Figur utama dalam sejarah haji adalah Nabi Ibrahim. Secara dramatis Nabi Ibrahim memberi contoh bahwa pengurbanan yang pertama dilakukan ialah membunuh berhala, dalam bentuk mencintai anaknya sendiri agar jangan sampai cinta pada anak menutupi hatinya untuk mencintai Tuhan dan cinta sesama manusia.
Bukankah cukup banyak contoh bahwa cinta anak secara berlebihan, lebih-lebih jika ia seorang penguasa, membuat rasa keadilan dan kemanusiaannya cenderung tumpul? Berapa banyak hak milik orang lain diambil secara tidak sah oleh orang yang sedang memegang kekuasaan (besar atau pun kecil), karena didorong oleh cinta pada anak secara tidak proporsional? Mungkin sekali, cerita pengurbanan Nabi Ibrahim untuk menyembelih anaknya mengundang pesan pembebasan dari perilaku korup dan serakah.
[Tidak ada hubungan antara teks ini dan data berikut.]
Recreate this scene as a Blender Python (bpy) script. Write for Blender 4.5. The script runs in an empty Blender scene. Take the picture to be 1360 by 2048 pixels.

Ibadah haji secara psikologis juga merupakan upacara “kematian” dalam rangka menemukan makna dan kualitas hidup yang lebih sejati. Yaitu matinya kesadaran palsu dan sifat-sifat yang negatif yang antara lain ditimbulkan oleh prestasi duniawi yang memabukkan yang merendahkan harkat kemanusiaannya. Selain itu haji merupakan pesan sosial untuk diaktualisasikan dalam kehidupan sehari-hari.